◆ Written problem
Return only the lines running from the line that holds "Write part 3" to the line that holds "lathe(mb, c, [(0.40, ZN", including both.

◆ Dataset records
==========

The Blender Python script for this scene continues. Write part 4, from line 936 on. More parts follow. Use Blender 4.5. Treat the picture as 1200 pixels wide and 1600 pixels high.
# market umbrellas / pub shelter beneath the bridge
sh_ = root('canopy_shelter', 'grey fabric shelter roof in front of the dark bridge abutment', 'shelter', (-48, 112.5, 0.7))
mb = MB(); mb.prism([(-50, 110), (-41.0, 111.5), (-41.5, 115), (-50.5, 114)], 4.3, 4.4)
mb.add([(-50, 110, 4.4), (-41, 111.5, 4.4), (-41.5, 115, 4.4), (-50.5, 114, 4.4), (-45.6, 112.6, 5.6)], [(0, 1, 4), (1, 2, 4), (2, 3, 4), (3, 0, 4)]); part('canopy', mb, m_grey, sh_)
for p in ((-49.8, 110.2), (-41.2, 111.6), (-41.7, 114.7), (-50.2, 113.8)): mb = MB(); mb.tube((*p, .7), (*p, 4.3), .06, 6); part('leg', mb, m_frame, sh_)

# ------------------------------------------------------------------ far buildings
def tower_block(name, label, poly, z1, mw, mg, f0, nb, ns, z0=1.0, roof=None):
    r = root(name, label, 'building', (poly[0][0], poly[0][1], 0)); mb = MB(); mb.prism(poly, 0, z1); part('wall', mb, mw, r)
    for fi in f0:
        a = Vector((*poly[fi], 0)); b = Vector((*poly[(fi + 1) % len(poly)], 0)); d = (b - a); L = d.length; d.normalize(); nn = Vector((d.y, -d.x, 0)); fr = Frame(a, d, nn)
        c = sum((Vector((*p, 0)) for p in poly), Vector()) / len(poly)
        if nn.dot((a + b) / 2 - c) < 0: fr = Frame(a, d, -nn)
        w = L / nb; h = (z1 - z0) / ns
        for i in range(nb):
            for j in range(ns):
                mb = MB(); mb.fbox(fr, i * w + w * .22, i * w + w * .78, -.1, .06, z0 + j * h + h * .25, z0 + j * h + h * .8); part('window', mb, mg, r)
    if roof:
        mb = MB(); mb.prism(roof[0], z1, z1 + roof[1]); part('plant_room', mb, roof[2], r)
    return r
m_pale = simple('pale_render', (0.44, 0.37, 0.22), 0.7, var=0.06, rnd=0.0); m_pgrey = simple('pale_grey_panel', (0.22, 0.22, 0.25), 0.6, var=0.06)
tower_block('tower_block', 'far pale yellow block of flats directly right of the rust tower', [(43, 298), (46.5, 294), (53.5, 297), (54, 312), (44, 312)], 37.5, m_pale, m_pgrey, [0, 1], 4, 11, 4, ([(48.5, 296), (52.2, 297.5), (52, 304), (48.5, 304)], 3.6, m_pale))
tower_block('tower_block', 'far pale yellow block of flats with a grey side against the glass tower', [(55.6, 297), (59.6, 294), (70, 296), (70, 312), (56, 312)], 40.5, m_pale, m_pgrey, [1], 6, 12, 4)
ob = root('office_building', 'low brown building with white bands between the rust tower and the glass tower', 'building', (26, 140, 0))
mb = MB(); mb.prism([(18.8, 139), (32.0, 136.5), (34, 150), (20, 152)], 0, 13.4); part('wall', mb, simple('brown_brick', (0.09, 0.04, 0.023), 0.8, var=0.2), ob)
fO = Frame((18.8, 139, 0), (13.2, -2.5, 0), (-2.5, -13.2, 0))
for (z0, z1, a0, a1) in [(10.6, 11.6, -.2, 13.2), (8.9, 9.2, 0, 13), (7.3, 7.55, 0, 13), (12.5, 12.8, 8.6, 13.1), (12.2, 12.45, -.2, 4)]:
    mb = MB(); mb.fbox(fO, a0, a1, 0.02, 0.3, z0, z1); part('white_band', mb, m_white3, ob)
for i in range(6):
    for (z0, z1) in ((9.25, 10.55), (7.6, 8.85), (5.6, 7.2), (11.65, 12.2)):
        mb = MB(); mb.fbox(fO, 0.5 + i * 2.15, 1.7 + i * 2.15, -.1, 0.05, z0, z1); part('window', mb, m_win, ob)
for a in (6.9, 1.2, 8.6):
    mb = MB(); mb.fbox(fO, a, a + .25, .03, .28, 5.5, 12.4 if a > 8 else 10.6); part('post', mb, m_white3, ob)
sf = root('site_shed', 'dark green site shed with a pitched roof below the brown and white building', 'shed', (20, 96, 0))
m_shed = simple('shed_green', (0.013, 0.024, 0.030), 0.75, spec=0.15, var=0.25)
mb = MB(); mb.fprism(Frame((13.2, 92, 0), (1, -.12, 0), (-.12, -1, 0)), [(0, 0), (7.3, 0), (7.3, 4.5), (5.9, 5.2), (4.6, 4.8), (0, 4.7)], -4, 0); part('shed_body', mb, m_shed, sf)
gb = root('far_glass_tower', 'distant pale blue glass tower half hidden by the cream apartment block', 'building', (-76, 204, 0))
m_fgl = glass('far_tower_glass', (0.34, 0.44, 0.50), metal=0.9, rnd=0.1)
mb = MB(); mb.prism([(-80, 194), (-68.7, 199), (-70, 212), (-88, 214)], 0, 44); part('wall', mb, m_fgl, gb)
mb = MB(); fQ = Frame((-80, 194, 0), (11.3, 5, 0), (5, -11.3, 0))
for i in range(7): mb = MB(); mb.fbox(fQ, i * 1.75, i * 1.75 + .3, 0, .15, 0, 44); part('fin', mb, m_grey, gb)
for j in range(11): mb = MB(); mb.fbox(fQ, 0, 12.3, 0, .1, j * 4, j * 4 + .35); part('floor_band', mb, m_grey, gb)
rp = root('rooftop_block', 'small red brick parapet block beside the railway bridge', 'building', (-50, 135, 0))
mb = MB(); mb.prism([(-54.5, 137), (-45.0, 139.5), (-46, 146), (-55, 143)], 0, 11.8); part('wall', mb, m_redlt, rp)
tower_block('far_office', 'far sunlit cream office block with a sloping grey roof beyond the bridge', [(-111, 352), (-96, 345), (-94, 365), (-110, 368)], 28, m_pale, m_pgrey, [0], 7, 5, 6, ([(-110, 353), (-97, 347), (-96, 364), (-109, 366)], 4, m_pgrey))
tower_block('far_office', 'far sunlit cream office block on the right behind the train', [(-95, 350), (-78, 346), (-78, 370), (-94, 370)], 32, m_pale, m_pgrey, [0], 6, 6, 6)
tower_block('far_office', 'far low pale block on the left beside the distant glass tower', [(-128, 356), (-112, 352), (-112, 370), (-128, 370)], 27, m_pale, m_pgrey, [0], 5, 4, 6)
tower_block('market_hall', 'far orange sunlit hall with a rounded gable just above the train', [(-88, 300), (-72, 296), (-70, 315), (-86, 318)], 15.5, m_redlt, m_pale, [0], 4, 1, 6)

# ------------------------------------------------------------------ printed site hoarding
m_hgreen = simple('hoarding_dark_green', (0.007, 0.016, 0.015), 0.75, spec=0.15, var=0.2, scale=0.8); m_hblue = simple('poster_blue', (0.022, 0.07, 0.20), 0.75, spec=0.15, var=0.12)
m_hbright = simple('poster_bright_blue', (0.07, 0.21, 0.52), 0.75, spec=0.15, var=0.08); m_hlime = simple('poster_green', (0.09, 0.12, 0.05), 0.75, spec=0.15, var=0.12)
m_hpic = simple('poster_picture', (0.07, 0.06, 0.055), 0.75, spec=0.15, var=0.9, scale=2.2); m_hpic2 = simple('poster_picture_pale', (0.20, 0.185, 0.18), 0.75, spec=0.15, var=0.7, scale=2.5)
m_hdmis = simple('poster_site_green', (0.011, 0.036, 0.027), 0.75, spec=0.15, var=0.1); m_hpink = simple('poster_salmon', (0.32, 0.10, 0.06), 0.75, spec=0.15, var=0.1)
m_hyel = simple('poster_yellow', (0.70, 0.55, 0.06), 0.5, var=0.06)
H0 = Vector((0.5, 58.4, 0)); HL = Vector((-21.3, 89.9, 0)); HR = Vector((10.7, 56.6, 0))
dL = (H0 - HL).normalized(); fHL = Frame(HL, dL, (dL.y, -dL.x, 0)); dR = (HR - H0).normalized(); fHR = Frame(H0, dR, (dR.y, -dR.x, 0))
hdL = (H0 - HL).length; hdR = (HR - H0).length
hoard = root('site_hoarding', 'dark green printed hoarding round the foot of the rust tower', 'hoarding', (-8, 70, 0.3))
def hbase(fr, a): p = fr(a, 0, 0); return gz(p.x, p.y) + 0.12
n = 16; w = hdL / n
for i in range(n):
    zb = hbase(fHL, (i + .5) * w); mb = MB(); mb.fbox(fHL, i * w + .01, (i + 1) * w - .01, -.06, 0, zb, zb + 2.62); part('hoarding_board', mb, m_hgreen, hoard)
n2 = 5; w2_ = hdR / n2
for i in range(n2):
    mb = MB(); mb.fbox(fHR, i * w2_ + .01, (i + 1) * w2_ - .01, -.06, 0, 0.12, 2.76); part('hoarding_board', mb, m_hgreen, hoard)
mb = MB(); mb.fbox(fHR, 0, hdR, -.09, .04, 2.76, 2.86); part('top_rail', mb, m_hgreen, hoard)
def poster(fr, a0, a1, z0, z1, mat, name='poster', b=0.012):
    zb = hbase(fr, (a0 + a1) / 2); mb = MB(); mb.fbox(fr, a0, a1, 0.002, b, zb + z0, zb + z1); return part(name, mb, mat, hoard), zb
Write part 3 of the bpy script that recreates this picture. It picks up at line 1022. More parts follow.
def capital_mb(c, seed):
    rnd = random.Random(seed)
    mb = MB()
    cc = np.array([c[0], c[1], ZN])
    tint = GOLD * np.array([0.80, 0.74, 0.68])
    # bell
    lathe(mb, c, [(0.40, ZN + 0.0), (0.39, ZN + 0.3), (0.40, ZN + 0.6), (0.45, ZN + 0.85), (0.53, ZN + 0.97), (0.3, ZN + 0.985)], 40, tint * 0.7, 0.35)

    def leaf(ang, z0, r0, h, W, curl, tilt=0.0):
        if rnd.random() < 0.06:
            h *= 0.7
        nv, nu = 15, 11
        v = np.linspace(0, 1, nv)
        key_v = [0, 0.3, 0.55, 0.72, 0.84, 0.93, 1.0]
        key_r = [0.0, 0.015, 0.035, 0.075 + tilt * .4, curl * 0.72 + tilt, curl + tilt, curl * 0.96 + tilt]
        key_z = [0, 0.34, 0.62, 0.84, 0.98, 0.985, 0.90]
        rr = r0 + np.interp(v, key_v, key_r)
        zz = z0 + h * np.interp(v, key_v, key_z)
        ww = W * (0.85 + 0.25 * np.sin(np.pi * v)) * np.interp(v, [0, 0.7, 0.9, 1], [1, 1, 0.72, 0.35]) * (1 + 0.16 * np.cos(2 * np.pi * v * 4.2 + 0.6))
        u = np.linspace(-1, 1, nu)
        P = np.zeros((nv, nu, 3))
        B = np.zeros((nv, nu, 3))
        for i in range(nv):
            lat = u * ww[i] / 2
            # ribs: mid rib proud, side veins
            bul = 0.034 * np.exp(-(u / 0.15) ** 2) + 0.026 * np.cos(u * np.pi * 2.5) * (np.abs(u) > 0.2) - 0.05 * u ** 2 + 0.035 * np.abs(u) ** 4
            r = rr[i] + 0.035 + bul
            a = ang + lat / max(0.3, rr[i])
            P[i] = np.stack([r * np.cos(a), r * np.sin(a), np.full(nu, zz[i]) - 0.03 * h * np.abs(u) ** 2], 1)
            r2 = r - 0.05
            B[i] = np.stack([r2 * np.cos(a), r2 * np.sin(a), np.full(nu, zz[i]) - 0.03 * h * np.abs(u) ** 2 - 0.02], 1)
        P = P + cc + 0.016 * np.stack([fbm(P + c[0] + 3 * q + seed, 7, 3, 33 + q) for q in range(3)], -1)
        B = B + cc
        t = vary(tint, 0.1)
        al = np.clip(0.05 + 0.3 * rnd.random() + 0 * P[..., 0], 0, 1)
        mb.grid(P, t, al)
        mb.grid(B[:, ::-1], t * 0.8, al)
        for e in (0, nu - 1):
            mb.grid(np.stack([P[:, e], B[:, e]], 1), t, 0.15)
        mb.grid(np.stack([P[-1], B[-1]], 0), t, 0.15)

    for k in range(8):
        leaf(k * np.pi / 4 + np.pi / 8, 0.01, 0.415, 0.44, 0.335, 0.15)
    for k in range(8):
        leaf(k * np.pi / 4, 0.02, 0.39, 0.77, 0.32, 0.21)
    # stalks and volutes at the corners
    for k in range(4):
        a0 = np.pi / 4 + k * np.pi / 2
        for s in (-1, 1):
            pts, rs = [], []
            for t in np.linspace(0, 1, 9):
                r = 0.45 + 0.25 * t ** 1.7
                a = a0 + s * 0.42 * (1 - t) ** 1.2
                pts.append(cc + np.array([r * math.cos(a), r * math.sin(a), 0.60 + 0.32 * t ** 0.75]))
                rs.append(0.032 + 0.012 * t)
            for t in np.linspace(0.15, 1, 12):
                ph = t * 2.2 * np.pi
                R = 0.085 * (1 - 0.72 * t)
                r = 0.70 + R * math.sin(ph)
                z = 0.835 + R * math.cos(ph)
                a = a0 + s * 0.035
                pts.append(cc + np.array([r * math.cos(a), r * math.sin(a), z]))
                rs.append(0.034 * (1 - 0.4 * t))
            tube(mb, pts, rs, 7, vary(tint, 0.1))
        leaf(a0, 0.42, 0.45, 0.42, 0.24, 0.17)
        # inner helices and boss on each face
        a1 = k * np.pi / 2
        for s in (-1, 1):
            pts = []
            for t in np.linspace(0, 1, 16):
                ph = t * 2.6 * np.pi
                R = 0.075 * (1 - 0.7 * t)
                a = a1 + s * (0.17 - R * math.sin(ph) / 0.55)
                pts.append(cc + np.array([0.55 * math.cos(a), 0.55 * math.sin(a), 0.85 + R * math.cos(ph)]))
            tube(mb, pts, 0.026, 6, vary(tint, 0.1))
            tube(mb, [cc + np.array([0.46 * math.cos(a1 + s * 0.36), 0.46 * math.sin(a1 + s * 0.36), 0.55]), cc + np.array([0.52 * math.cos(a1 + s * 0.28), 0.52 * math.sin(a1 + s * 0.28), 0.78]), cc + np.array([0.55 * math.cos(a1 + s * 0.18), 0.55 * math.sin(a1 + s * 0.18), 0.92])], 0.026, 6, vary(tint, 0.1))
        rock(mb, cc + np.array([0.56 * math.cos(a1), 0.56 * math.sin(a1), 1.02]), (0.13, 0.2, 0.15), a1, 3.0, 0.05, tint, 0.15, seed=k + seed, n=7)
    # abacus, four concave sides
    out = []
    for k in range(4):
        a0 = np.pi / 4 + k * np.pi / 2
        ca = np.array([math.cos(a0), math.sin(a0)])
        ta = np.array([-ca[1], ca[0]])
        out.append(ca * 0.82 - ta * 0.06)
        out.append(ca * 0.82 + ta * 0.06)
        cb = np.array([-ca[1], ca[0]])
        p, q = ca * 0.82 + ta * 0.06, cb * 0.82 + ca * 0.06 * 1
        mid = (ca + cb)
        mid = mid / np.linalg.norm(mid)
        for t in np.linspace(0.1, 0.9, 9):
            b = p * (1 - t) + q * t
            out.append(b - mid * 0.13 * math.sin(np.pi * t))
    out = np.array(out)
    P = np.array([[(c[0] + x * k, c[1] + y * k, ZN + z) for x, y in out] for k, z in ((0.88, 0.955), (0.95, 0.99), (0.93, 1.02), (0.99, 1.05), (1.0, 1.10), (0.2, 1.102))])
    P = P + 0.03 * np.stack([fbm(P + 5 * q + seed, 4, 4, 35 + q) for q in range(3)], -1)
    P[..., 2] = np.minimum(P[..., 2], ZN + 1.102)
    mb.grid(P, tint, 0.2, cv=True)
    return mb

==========

◆ Answer in full
Write part 3 of the bpy script that recreates this picture. It picks up at line 1022. More parts follow.
def capital_mb(c, seed):
    rnd = random.Random(seed)
    mb = MB()
    cc = np.array([c[0], c[1], ZN])
    tint = GOLD * np.array([0.80, 0.74, 0.68])
    # bell
    lathe(mb, c, [(0.40, ZN + 0.0), (0.39, ZN + 0.3), (0.40, ZN + 0.6), (0.45, ZN + 0.85), (0.53, ZN + 0.97), (0.3, ZN + 0.985)], 40, tint * 0.7, 0.35)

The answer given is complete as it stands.